RCC: Asphalt Pavement’s Good Cousin

We close this year Illinois centric: a December cover story on Prairie Material Sales’ roller compacted concrete pavement program follows a November cover feature on Ozinga Brothers Inc. and its fleet-wide conversion from diesel to compressed natural gas fuel. Synonymous with Chicago concrete, both producers warrant the attention.

Underpinning the Ozinga Bros. fleet fuel spec change are proven domestic resources assuring long-term supply of natural gas, coupled with global petroleum market fundamentals. As Ozinga Bros. addresses petroleum price volatility from an operational standpoint, its neighbor Prairie Material takes the market lead in promoting RCC pavement, whose competitiveness is directly tied to the instability of petroleum-derived asphalt binder prices.

With the exception of clay masonry units, RCC is unique among concrete products or structures with widely used alternative solutions: Its placing and finishing sequences mimic those of its main competing material. Asphalt contractors wishing to test RCC placement have an apples-to-apples comparison of delivery and labor variables to factor into future estimates or bids. On the procurement side, contractors can obtain RCC mixes from a transit or central mixed concrete plant operator, whose asphalt counterpart would be hard pressed to load up 9 yards of 3,500-psi concrete flatwork mix. More practical for the volume applications where RCC pavement has the most promise are portable mixer and conveyor assemblies that mainline manufacturers like Vince Hagan Co. and Stephens Mfg.—the latter in partnership with Sicoma North America—have developed to produce RCC in a dry or wet ready mixed plant alley.

Indiana ready mixed producers began using the Stephens/Sicoma unit three years ago; their promotion and field practice successes have helped set the table for Prairie Material and Illinois peers. For its first three years of RCC pavement mix deliveries, where volume totaled 2,000 to 3,000 cu. yd., Prairie Material tackled orders with central mixed equipment. With 2012 RCC pavement contracts requiring upward of 18,000 yd., it switched to a Hagan portable mixer and wet belt better suited to producing the ultra-dry material and charging primarily dump trucks, but also mixers on certain jobs.

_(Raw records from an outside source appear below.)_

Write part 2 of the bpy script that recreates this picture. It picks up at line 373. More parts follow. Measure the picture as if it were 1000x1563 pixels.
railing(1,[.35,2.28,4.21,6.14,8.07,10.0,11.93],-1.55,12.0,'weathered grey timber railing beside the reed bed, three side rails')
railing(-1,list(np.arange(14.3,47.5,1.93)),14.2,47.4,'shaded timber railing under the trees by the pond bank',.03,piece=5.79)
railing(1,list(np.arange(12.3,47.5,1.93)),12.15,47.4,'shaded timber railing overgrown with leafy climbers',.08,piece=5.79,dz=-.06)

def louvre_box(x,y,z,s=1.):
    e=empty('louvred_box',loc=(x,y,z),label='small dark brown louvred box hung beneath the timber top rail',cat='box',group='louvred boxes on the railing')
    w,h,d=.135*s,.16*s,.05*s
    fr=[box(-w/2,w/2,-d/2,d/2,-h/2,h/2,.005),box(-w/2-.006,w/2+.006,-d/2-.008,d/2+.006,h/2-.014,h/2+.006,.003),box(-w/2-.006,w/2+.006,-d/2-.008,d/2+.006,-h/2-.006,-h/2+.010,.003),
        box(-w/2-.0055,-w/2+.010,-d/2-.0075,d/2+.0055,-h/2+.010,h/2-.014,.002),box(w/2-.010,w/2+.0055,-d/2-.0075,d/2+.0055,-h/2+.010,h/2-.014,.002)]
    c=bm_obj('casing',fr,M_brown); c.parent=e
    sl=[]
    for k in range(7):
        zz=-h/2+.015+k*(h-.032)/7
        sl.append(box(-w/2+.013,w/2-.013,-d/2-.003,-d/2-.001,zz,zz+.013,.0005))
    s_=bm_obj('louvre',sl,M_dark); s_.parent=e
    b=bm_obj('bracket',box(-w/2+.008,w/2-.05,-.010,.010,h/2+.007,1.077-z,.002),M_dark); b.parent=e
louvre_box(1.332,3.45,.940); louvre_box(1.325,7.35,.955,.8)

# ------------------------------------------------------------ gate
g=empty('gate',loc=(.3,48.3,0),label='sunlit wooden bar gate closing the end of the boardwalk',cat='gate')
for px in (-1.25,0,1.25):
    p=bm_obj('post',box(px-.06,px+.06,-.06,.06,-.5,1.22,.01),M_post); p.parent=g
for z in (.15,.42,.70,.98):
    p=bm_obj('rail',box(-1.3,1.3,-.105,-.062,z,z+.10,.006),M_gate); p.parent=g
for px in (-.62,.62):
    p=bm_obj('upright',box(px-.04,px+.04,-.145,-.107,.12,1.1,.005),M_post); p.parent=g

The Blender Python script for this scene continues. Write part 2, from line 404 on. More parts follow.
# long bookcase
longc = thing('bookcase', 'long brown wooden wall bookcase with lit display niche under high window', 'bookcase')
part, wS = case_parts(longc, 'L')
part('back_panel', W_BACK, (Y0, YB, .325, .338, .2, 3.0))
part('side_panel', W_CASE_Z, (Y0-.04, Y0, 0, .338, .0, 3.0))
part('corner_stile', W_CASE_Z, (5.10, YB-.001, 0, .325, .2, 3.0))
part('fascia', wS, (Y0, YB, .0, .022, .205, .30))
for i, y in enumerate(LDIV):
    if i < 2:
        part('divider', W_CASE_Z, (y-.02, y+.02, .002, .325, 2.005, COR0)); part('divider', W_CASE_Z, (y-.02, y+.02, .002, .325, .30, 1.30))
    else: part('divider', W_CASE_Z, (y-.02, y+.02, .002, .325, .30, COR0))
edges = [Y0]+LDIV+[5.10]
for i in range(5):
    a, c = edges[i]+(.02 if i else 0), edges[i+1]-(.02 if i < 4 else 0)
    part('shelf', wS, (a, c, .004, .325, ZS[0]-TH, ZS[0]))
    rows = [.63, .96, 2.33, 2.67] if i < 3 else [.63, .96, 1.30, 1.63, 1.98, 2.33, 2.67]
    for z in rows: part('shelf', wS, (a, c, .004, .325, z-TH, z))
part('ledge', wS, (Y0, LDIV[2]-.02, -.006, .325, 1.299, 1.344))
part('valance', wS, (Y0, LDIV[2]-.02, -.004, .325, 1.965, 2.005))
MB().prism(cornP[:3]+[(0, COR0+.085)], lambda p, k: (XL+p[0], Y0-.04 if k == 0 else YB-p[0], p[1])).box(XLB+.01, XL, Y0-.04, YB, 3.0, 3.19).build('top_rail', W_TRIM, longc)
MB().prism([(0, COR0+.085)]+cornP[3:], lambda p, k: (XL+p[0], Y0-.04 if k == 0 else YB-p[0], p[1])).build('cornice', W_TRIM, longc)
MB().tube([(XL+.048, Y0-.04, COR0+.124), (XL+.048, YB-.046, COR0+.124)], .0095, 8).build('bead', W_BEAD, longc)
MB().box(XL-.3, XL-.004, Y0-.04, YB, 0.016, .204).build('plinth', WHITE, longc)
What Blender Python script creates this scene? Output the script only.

Concurrent with Prairie Material’s RCC pavement push is a flurry of activity among allied industry groups. American Concrete Insitute Committee 327 is finishing a formal standard, 327.XR Report on Roller-Compacted Concrete Pavements, while the National Ready Mixed Concrete Association has scheduled a January 8/March 5 webinar themed “Roller Compacted Concrete: Your Third Choice for Pavement,” providing material and engineering perspectives.

To mirror a companion whitetopping project offering, American Concrete Pavement Association is preparing a microsite mapping major RCC pavement installations—launching in early 2013 with up to 200 initial click-through “points.” A year ago, the ACPA Strategic Board of Advisors approved a Roller Compacted Concrete Task Force aiming to identify challenges and opportunities for member contractors and ACPA allies adopting RCC. Short-term task force goals include growing product acceptance and market prospects through ACPA-led technology transfer/education plus promotional and technical support.

Officially launched in January 2012, the task force numbered 42 at year’s end, members including representatives from 15 contractors plus nine chapters or state groups, eight cement companies, five equipment manufacturers and three materials producers. Subgroups are dedicated to the three short-term task force goals and assisted in 2012 deliverables that have included a mid-June RCC Workshop and late-August RCC Equipment Considerations webinar. Goals for 2013 were to be determined as the RCC Task Force convened during the late-November ACPA Annual Meeting.

Thanks to the industry’s good ground game in the Midwest and other regions, RCC pavement joins a long list of value propositions concrete producers and allied groups can bring to public and private markets in the new year.